For Rehtaeh Parsons, starting over was not an option.

Changing schools would not have helped. The photos of her alleged sexual assault in November, 2011, had been passed around using the kind of technology that generations of bullied kids before her never had to reckon with. Last April, at age 17, she was taken off life support after a suicide attempt. But despite all that, her father sees social media as a force for good.

"It's a double-edged sword. Technology in the hands of irresponsible people can have disastrous consequences," Glen Canning said from Halifax.

"On the other hand, you can reach millions with your story, and with an attempt to educate people. … This could happen to anyone's child."

Mr. Canning is part of a new project called No Place to Hide. On Monday, it launched a tool on Facebook designed to collect submissions on how to stop bullying.

The idea of crowdsourcing ideas came to Frazer Jelleyman, chief creative officer at Canadian ad agency Taxi, after he read Mr. Canning's blog. Together, they presented the idea at Advertising Week in New York last fall.

"The only way we'll solve a problem as big as this is by getting together people from different skill sets, with a diverse point of view," Mr. Jelleyman said.

But the point is not simply to have another conversation on social media. A steering committee will review the ideas and the goal is to have a project in development by Advertising Week in September.

The committee includes Nicholas Negroponte, founder of the non-profit One Laptop Per Child and co-founder of the MIT Media Lab; Twitter's head of event marketing, Tom Spano; Google Creative Lab chief creative officer Robert Wong; and Mark D'Arcy, director of global creative solutions at Facebook.

Many anti-bullying projects have launched in the past few years since the deaths of teenagers such as Ms. Parsons and Amanda Todd.

In 2012, Facebook Canada launched its own page asking people to pledge to take action; since then, more than 1,700 have signed the pledge.

In October, Partners for Mental Health created a national campaign called Right By You in a bid to persuade governments to increase funding to mental health and suicide prevention services for young people.

Some provinces, including Nova Scotia and Manitoba, have recently passed anti-bullying legislation.

The Canadian Red Cross has run a training program for more than 10 years that teaches young people how to fight bullying. Participants then act as advocates and conduct the training in their schools.

In the past two years, participation has quadrupled, said Leslie Dunning, director general of violence and abuse prevention with the organization. She estimates it will reach about 100,000 people in 2014. She welcomes the new project.

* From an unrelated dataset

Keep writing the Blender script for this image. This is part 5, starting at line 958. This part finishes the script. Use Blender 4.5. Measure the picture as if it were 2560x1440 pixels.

"You have to have multiple efforts; one thing doesn't fix it," she said. "…With the Internet, things happen and they're more anonymous, they're more permanent, more widespread. It can be anonymous. It's not like the bullying that we grew up with."

Brené Brown, a researcher at the University of Houston Graduate College of Social Work, has also been asked to be on the steering committee. She studies the psychology of vulnerability and shame, and has argued that a pattern of cruelty is emerging in society that children learn from.

While technology is not the problem, it has created an unnatural extension of human cruelty, Mr. Jelleyman said.

In the past, bullying victims could try to avoid their tormentors or take a different route home. Now, there is no respite.

The No Place to Hide Facebook page has been up since last fall, with content its founders hope will be inspirational; now the group is working to publicize the new submission tool.

"A lot of this comes down to educating people," Mr. Canning said. "…The message is getting out there. That's a light at the end of the tunnel."

Editor's note: Brené Brown's involvement with the steering committee has been corrected in the online version of this story.